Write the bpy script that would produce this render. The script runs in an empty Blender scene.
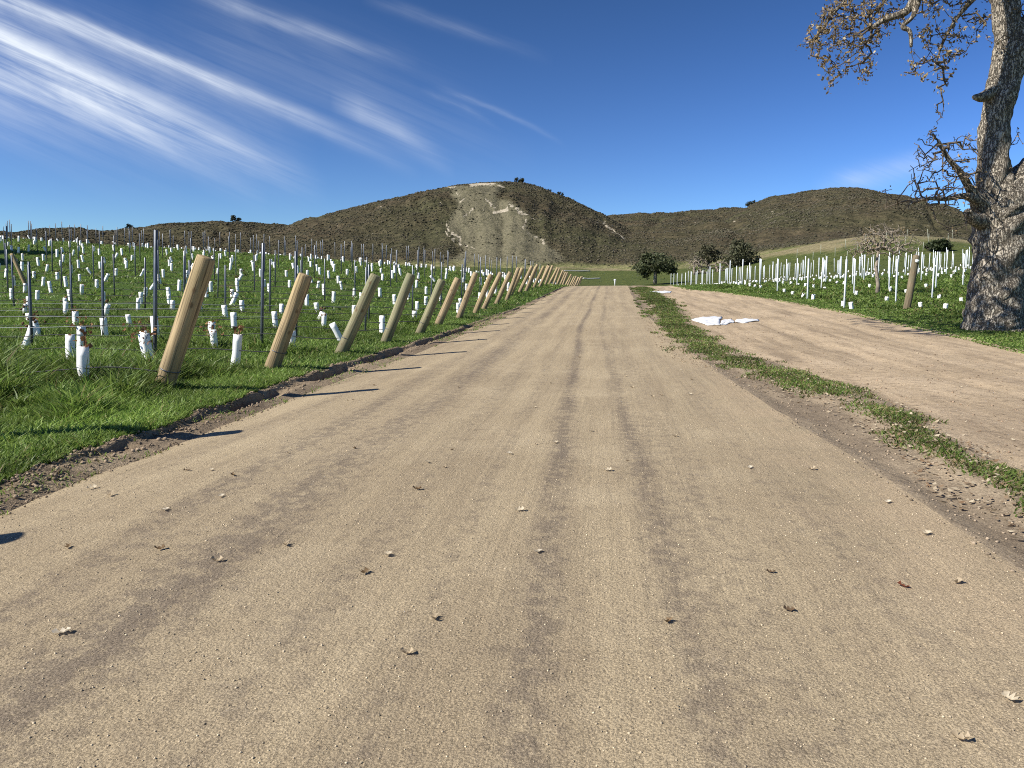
import bpy, math, random
import numpy as np
from mathutils import Vector

random.seed(7)
rng = np.random.default_rng(7)
scene = bpy.context.scene
COL = scene.collection

# ------------------------------------------------------------------ camera
FPX = 770.0
W, Hh = 1024, 768
CAM = np.array([0.0, 0.0, 1.6])
YAW = math.atan(98 / 770.0)            # the road runs along +Y, a little right of the view
PITCH = math.atan(74 / 770.0)          # true horizon 74 px above the middle
SLOPE = math.tan(math.atan(116 / 770.0) - PITCH)   # the whole lane climbs gently
cy, sy, cp, sp = math.cos(YAW), math.sin(YAW), math.cos(PITCH), math.sin(PITCH)
F = np.array([-sy * cp, cy * cp, -sp])
R = np.array([cy, sy, 0.0])
U = np.cross(R, F)


def proj(P):
    d = np.asarray(P, float) - CAM
    z = d @ F
    z = np.where(np.abs(z) < 1e-6, 1e-6, z)
    return 512 + FPX * (d @ R) / z, 384 - FPX * (d @ U) / z, z


def ray(px, py):
    v = F + R * ((px - 512) / FPX) + U * ((384 - py) / FPX)
    return v / np.linalg.norm(v)


def at_depth(px, py, depth):
    """point seen at that pixel of the photograph, 'depth' metres along the view axis"""
    return CAM + depth * (F + R * ((px - 512) / FPX) + U * ((384 - py) / FPX))


# ------------------------------------------------------------------ noise
def _hash(ix, iy, s):
    n = (ix.astype(np.int64) * 374761393 + iy.astype(np.int64) * 668265263 + s * 2147483647) & 0xFFFFFFFF
    n = ((n ^ (n >> 13)) * 1274126177) & 0xFFFFFFFF
    n = n ^ (n >> 16)
    return (n & 0xFFFFFF) / float(0xFFFFFF)


def vnoise(x, y, s=0):
    x = np.asarray(x, float); y = np.asarray(y, float)
    ix, iy = np.floor(x), np.floor(y)
    fx, fy = x - ix, y - iy
    fx = fx * fx * (3 - 2 * fx); fy = fy * fy * (3 - 2 * fy)
    a = _hash(ix, iy, s); b = _hash(ix + 1, iy, s); c = _hash(ix, iy + 1, s); d = _hash(ix + 1, iy + 1, s)
    return (a * (1 - fx) + b * fx) * (1 - fy) + (c * (1 - fx) + d * fx) * fy


def fbm(x, y, o=4, s=0):
    t = 0; a = 0.5; n = 0
    for i in range(o):
        t = t + a * vnoise(x * 2 ** i + 17.3 * i, y * 2 ** i - 9.1 * i, s + i); n += a; a *= 0.5
    return t / n * 2 - 1


def sstep(a, b, x):
    t = np.clip((x - a) / (b - a), 0, 1)
    return t * t * (3 - 2 * t)


# ------------------------------------------------------------------ terrain
_PY = np.array([-60, 0, 4, 7, 9, 12, 17, 22, 30, 40, 46, 54, 62, 68, 75, 85, 100, 120, 160, 200, 230, 260, 300, 400])
_PZ = np.array([0, 0, 0, -.04, -.10, -.20, -.31, -.36, -.38, -.34, -.22, -.07, -.02, -.02, -.10, -.45, -1.05, -1.6, -1.9, -1.0, .6, 2.4, 5, 9.0])
_fy = np.arange(-60, 400, 0.5)
_fz = np.interp(_fy, _PY, _PZ)
_k = np.hanning(15); _k /= _k.sum()
_fz = np.convolve(np.pad(_fz, 7, mode='edge'), _k, mode='valid')


def H0(X, Y):
    X = np.asarray(X, float); Y = np.asarray(Y, float)
    z = SLOPE * Y + np.interp(Y, _fy, _fz)
    u = np.maximum(0, -X - 5.5)
    k = 0.385 * sstep(12, 84, Y) * (1 - 0.55 * sstep(92, 150, Y))
    z = z + k * ((u + 1) ** 0.66 - 1)
    v = np.clip(X - 10.5, 0, 34)
    z = z + 0.145 * sstep(38, 105, Y) * ((v + 1) ** 0.8 - 1)
    z = z + 6.0 * np.exp(-((X - 64) / 17) ** 2 / 2 - ((Y - 200) / 34) ** 2 / 2)
    z = z + 4.3 * np.exp(-((X - 108) / 30) ** 2 / 2 - ((Y - 200) / 36) ** 2 / 2)
    return z


def hit(px, py, Hf=H0, tmax=420.0):
    d = ray(px, py)
    t = np.geomspace(1.2, tmax, 1600)
    P = CAM + t[:, None] * d
    below = P[:, 2] < Hf(P[:, 0], P[:, 1])
    i = int(np.argmax(below)) if below.any() else len(t) - 1
    a, b = t[max(i - 1, 0)], t[i]
    for _ in range(30):
        m = (a + b) / 2; p = CAM + m * d
        if p[2] < Hf(p[0], p[1]): b = m
        else: a = m
    return CAM + b * d


def edge(pts, jit, seed, scale=1.2):
    P = np.array([hit(x, y)[:2] for x, y in pts])
    o = np.argsort(P[:, 1]); P = P[o]
    gy = np.arange(-60, 420, 0.25)
    gx = np.interp(gy, P[:, 1], P[:, 0])
    kk = np.hanning(17); kk /= kk.sum()
    gx = np.convolve(np.pad(gx, 8, mode='edge'), kk, mode='valid')

    def f(Y):
        return np.interp(Y, gy, gx) + jit * fbm(np.asarray(Y) * scale, np.asarray(Y) * 0 + seed * 7.7, 4, seed)
    return f


eG = edge([(0, 482), (60, 459), (130, 436), (200, 411), (262, 389), (330, 366.5), (400, 344), (470, 321), (520, 304.5), (550, 291.5), (560, 287)], .16, 1, 1.6)
eL = edge([(0, 504), (75, 470), (140, 448), (215, 422), (280, 396), (340, 375), (420, 348), (480, 325), (525, 306.5), (553, 292.5), (564, 287)], .06, 2)
eR = edge([(1024, 568), (998, 553), (878, 475), (800, 425), (715, 370), (667, 332), (640, 310), (630, 292), (629, 287)], .05, 3)
eA = edge([(1024, 512), (982, 489), (909, 441), (834, 400), (694, 355), (663, 327), (649, 302), (640, 291)], .12, 4)
eB = edge([(1024, 476), (956, 439), (886, 398), (745, 354), (692, 327), (674, 302), (655, 292)], .14, 5)
eT = edge([(1024, 350), (960, 336), (900, 323), (860, 314), (800, 303), (760, 297), (720, 291.5), (690, 289.5)], .22, 6, .5)


def H(X, Y):
    X = np.asarray(X, float); Y = np.asarray(Y, float)
    z = H0(X, Y)
    g, l, r, a, b, t = eG(Y), eL(Y), eR(Y), eA(Y), eB(Y), eT(Y)
    near = 1 - sstep(60, 95, Y)
    # road crown and its shallow washboard
    road = sstep(l - .02, l + .02, X) * (1 - sstep(r - .02, r + .02, X))
    z = z - near * 0.10 * np.clip(-(X + 1.2) / 3.4, 0, 1.2) ** 2 * (X > l)
    z = z - near * 0.10 * (X <= l) * (1 - .72 * (1 - sstep(13, 24, Y)) * np.clip((l - X) / np.maximum(l - g, .05) * 1.6, 0, 1))
    z = z + near * road * 0.012 * fbm(X * 1.5, Y * .5, 3, 11)
    # bank and gully on the left
    w = np.maximum(l - g, .05)
    s = (X - g) / w
    fade = near * (1 - .55 * sstep(16, 34, Y))
    off = .16 + .14 * fbm(Y * 1.3, Y * 0 + 3.1, 3, 27)
    dep = np.clip(.115 + .22 * fbm(Y * .75, Y * 0 + 8.2, 3, 21), .01, .16) + .04 * fbm(Y * 5, X * 5, 3, 28)
    gul = sstep(off - .07, off + .05, s) * (1 - sstep(off + .08, off + .55, s))
    z = z - fade * dep * gul
    z = z + fade * (0.025 + .05 * fbm(Y * 3.0, X * 4, 4, 22)) * np.exp(-((X - g - .04) / .10) ** 2)
    z = z + near * .05 * (1 - sstep(g - .3, g + .05, X))
    # broken ground of the verge and the track
    inv = sstep(r, r + .30, X)
    z = z - near * .05 * inv * (1 - sstep(a - .15, a + .15, X))
    z = z + near * .03 * fbm(X * 2.2, Y * 1.6, 4, 23) * inv * (1 - sstep(t, t + .8, X))
    trk = sstep(b - .1, b + .3, X) * (1 - sstep(t - .5, t + .2, X))
    z = z - near * .06 * trk
    z = z - near * .05 * trk * (np.exp(-((X - (b * .6 + t * .4)) / .35) ** 2) + np.exp(-((X - (b * .25 + t * .75)) / .35) ** 2))
    # tussocky fields
    lf = 1 - sstep(g - 1.2, g - .2, X)
    z = z + lf * (.07 * fbm(X * .9, Y * .9, 3, 24) + .12 * fbm(X * .12, Y * .12, 3, 25) * sstep(8, 25, Y))
    rf = sstep(t + .1, t + 1.4, X)
    z = z + rf * (.06 * fbm(X * .9, Y * .9, 3, 26))
    return z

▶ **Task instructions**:
Only the number is wanted: how many lines of the data contain the word "scene"?

▶ **Problem solution**:
3